> [STATED PROBLEM]: The exercise asks you to copy every line below in which "pixels" appears.

Begin

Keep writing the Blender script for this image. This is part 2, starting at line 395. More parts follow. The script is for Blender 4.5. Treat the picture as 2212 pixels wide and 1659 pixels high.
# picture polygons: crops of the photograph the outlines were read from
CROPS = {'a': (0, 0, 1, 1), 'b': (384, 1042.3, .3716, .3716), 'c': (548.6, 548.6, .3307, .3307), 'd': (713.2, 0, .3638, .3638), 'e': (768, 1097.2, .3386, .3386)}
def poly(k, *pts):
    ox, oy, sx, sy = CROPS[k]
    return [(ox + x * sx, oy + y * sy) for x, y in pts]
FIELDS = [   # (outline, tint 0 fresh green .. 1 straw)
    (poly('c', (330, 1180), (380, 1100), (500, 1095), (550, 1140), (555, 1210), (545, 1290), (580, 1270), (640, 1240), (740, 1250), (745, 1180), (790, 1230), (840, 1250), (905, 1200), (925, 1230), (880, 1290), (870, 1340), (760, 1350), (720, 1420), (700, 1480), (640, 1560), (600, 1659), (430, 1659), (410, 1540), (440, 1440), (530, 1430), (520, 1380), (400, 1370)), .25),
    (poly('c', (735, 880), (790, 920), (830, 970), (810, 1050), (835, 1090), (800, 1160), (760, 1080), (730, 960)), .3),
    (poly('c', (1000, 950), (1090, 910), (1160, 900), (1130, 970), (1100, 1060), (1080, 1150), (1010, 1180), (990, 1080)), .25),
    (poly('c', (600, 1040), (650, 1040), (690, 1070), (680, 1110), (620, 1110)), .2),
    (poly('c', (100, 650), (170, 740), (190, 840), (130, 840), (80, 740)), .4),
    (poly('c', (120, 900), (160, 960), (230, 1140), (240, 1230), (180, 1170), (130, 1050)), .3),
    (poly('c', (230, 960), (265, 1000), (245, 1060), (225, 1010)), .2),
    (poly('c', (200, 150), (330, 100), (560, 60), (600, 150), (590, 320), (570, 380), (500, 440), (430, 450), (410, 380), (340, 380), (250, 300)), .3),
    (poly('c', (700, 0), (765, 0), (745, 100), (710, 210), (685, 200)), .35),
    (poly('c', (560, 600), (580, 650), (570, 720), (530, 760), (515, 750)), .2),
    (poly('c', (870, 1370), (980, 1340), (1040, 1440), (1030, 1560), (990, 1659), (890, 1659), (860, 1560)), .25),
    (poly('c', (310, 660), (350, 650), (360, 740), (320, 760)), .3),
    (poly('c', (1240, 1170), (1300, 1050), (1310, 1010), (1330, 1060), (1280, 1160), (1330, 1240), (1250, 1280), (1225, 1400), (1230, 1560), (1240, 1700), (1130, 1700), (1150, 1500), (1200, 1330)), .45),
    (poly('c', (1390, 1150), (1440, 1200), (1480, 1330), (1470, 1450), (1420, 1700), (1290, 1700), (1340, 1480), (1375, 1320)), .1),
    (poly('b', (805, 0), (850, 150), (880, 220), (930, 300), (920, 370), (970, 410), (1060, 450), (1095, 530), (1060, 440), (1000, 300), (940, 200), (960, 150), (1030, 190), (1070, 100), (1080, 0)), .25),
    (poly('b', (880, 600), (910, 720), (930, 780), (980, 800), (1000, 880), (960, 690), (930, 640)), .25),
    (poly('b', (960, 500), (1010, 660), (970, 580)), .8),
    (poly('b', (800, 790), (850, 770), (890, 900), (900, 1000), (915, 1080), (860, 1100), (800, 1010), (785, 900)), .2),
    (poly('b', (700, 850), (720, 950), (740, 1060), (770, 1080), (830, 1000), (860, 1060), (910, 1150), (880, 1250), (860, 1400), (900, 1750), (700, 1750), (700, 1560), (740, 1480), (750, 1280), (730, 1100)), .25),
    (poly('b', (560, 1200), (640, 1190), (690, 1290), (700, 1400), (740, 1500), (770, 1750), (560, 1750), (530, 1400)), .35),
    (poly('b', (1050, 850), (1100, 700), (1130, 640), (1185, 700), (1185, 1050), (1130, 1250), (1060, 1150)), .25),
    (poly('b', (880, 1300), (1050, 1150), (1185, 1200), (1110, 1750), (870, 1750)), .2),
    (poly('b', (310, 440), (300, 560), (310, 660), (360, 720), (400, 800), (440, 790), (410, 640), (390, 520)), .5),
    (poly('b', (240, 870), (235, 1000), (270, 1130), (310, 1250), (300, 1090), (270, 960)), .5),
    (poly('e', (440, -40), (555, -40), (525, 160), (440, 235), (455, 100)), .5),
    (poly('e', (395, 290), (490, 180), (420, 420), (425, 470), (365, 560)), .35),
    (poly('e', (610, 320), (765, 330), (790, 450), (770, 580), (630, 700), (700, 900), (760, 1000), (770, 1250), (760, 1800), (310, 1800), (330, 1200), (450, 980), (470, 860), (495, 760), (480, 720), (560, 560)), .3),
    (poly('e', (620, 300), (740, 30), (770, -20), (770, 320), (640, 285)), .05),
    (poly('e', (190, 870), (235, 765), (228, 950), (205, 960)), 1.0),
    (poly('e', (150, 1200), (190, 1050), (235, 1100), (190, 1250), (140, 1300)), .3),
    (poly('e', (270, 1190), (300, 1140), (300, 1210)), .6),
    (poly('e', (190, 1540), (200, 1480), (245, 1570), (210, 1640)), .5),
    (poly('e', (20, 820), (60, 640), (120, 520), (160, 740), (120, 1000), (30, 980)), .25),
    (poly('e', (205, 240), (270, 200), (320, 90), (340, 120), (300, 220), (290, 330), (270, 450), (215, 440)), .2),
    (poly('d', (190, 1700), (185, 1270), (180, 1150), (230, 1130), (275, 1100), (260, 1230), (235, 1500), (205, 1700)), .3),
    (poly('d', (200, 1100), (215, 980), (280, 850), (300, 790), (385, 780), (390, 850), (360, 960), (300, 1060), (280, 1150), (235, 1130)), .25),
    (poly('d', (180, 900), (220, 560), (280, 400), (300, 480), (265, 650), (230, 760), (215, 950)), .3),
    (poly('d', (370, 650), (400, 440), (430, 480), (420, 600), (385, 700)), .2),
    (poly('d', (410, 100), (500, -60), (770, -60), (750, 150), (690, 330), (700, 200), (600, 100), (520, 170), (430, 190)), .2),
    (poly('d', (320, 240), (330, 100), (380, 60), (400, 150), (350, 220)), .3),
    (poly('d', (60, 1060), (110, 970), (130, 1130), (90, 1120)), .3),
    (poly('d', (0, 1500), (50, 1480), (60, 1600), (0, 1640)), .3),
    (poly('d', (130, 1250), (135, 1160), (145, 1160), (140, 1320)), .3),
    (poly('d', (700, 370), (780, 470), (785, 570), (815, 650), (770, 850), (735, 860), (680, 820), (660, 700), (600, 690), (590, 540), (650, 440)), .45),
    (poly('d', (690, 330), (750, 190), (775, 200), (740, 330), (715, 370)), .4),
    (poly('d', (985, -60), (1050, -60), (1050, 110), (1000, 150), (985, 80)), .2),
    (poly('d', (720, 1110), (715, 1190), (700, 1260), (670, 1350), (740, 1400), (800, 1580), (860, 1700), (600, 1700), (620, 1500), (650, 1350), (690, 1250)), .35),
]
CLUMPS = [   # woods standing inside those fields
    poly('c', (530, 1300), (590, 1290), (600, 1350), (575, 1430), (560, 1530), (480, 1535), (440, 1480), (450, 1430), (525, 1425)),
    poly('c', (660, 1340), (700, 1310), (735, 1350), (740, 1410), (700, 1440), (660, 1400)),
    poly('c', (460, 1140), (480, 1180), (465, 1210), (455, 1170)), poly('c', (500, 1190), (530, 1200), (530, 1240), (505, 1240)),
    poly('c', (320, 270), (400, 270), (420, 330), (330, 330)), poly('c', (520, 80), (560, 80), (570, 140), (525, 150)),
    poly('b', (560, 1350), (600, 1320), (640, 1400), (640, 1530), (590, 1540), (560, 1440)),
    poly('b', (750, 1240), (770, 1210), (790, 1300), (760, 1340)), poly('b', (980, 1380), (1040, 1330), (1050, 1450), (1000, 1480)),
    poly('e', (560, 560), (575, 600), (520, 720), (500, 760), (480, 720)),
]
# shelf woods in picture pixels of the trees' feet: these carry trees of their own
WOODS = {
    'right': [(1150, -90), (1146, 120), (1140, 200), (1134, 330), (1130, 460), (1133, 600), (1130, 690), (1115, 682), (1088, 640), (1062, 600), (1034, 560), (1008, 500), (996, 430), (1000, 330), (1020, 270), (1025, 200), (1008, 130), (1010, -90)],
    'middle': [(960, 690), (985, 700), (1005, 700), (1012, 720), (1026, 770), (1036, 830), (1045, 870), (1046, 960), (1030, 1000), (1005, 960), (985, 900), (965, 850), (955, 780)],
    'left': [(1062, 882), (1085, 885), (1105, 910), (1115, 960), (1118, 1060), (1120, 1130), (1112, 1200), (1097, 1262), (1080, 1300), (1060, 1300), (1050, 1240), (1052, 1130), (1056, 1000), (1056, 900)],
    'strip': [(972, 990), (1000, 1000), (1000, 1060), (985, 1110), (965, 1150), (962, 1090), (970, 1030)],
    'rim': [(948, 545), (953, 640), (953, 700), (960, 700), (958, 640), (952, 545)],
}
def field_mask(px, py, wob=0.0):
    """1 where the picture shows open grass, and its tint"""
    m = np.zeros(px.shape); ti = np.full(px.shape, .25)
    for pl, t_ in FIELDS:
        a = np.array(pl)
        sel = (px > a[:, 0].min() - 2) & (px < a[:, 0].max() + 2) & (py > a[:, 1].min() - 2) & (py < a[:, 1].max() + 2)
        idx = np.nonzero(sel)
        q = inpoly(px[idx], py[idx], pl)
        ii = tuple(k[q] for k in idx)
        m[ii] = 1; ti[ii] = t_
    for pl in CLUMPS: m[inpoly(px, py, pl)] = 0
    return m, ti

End

> [SOLUTION TO THIS PROBLEM]:
Keep writing the Blender script for this image. This is part 2, starting at line 395. More parts follow. The script is for Blender 4.5. Treat the picture as 2212 pixels wide and 1659 pixels high.
# shelf woods in picture pixels of the trees' feet: these carry trees of their own